Il n'y a pas de chemin facile devant nous. Il n'y a pas d'alternative au processus de paix. Entretemps, le conflit israélo-arabe a besoin d'une période d’accalmie. Les observateurs internationaux doivent être appelés afin de briser le cycle de la violence et de paver le terrain pour une nouvelle psychologie de négociations, et peut-être pour une auto-critique audacieuse. L'application des recommandations de la Commission de Mitchell est une première étape importante dans la logistique de la paix. La violence doit s'arrêter. L'expansion des colonies doit s'arrêter et les parties doivent s'assoir autour d'une même table et parvenir à un accord dans le cadre des résolutions des NU.

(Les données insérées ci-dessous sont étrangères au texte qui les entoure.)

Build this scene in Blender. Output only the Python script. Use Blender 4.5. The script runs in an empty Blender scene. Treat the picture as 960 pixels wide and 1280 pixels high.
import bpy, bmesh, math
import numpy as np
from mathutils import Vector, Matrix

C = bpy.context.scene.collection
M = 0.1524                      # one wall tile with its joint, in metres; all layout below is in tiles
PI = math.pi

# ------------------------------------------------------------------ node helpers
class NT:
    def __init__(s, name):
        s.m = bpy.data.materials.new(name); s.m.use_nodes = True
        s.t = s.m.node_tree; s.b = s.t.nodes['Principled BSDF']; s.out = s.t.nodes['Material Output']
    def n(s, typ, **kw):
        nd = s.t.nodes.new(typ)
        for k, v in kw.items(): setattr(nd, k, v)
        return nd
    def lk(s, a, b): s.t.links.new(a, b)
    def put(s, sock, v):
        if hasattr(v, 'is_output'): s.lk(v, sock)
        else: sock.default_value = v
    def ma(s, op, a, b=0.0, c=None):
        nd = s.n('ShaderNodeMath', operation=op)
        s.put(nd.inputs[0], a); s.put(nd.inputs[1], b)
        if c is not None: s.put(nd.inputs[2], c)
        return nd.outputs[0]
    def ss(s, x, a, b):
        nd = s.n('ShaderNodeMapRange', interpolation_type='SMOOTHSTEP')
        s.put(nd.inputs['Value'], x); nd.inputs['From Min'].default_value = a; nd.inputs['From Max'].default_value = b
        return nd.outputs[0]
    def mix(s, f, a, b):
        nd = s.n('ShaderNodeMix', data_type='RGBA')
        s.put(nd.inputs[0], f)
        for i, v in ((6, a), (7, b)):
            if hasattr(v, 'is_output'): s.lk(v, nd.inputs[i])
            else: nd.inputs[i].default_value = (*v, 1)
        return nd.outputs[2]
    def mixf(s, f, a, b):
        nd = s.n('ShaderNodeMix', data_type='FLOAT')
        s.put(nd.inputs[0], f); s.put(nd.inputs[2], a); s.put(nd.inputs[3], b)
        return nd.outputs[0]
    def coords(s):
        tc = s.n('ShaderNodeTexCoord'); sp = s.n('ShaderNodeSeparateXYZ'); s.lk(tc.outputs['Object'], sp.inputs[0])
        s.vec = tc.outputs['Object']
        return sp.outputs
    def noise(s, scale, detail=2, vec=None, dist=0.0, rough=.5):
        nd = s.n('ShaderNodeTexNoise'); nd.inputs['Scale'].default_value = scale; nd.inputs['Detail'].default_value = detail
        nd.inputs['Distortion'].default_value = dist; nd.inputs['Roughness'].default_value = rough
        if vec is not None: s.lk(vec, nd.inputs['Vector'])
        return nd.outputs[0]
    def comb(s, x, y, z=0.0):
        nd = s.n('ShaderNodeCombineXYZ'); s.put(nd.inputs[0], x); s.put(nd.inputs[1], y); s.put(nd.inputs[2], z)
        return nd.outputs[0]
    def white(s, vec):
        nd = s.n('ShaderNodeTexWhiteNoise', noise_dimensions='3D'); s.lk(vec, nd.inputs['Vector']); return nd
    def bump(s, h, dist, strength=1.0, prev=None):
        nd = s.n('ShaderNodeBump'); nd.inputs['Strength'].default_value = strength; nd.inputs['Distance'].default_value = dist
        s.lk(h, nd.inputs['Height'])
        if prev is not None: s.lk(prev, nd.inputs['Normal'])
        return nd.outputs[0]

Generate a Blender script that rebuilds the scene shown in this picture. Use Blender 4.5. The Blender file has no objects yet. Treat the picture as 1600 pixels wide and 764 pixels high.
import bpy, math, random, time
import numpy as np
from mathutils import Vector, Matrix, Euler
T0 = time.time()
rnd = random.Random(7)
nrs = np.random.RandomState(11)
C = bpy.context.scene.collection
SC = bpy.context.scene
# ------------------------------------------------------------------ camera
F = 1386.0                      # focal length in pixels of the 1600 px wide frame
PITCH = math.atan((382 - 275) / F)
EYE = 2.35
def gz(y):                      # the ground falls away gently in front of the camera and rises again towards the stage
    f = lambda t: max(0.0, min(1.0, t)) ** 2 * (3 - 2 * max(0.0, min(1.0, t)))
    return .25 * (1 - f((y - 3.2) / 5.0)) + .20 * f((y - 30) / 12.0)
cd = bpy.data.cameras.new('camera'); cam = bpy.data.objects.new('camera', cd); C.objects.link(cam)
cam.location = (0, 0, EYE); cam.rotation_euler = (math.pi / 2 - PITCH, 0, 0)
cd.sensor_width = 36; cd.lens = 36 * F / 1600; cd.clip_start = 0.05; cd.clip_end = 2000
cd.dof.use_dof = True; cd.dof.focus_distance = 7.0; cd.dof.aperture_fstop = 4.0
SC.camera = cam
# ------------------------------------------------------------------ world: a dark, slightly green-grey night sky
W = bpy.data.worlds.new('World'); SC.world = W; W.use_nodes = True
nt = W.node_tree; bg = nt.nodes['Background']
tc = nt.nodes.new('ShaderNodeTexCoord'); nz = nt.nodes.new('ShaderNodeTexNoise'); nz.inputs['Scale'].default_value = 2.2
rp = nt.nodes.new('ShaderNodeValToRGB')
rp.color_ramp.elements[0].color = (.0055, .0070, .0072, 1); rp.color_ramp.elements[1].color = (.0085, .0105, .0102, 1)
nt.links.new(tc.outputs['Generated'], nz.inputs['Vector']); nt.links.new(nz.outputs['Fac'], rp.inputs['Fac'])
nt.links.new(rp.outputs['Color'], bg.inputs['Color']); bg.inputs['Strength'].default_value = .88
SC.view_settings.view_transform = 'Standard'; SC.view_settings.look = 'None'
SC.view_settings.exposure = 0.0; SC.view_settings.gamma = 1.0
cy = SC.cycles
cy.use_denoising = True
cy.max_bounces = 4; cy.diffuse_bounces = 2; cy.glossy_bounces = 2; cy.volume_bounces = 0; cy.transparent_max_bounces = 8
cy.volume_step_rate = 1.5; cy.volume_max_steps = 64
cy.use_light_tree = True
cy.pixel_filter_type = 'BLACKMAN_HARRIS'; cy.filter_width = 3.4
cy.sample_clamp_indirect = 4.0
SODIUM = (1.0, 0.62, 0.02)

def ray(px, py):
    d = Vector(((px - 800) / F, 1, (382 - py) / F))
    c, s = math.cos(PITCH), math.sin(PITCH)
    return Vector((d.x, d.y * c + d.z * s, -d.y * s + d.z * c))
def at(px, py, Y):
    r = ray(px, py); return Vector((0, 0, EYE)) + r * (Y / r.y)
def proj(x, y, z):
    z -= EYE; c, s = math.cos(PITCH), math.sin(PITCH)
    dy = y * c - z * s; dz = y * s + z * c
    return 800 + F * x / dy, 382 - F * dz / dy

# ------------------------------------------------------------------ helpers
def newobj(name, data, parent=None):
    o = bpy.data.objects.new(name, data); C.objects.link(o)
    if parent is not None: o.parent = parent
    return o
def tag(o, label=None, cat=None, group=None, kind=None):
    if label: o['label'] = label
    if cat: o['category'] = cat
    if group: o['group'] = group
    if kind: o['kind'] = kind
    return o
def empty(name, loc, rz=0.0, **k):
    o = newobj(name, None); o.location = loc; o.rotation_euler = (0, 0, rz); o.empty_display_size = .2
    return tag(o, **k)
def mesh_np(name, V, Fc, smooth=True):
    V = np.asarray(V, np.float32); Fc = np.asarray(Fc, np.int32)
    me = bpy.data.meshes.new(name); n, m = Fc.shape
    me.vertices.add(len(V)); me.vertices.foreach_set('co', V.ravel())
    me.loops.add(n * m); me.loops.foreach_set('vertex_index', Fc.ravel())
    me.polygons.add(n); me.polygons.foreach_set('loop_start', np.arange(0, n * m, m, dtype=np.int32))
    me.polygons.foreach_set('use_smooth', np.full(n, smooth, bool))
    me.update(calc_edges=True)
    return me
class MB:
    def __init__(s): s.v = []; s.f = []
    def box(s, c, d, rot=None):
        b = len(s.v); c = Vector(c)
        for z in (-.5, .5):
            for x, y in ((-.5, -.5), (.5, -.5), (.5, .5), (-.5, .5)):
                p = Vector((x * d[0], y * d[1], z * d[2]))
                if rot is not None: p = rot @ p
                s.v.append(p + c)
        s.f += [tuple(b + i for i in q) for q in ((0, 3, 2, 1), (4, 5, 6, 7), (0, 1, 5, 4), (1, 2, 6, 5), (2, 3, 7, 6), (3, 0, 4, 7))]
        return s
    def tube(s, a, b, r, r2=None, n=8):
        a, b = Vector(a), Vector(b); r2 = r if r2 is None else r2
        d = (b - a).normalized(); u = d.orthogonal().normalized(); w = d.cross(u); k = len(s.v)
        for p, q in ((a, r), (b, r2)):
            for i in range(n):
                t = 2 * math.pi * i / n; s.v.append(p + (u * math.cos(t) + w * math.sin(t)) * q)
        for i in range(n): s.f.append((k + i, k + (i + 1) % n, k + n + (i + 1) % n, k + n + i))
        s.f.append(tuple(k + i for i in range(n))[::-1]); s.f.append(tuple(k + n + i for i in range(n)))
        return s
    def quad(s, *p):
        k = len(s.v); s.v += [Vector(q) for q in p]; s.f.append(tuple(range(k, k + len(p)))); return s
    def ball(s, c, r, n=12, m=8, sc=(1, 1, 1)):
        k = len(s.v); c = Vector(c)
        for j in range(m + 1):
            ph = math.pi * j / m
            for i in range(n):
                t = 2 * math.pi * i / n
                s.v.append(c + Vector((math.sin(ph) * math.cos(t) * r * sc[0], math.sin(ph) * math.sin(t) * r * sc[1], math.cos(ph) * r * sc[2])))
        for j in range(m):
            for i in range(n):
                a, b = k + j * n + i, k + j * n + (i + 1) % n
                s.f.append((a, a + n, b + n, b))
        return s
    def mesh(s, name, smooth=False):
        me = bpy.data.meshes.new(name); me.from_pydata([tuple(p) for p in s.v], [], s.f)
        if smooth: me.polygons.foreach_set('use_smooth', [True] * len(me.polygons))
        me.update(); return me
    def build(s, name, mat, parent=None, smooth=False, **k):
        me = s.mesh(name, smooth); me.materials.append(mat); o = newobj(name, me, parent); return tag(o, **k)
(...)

Dans le cadre de la résolution du conflit au Moyen-Orient, il est nécessaire de prendre les valeurs en considération. Les EU peuvent développer une politique dans notre région basée sur les valeurs qu'ils estiment une partie intégrante de leur politique étrangère. La Russie, avec l'Eglise Orthodoxe Sacrée derrière elle, peut retourner au Moyen-Orient avec un nouvel esprit dans le cadre universel de sa propre Orthodoxie. Au 19ème siècle, la Russie accordait au Moyen-Orient une importance particulière, y ouvrant des écoles, y soutenant des églises et y développant ses intérêts commerciaux. Les auteurs russes considéraient la Russie comme étant le gardien des valeurs morales et de la fraternité humaine.

La paix dans notre région est si compliquée qu'elle requiert un engagement à long terme de la part de la Russie, de l'Europe et des EU. L'enjeu dans notre région est non seulement militaire et stratégique, mais également culturel avec des implications de grande envergure à l’avenir. La violence n'apportera pas la paix convoitée. Seule la diplomatie sereine sera effective, mais elle ne le sera que si elle est fondée sur la justice, la raison et le fair play.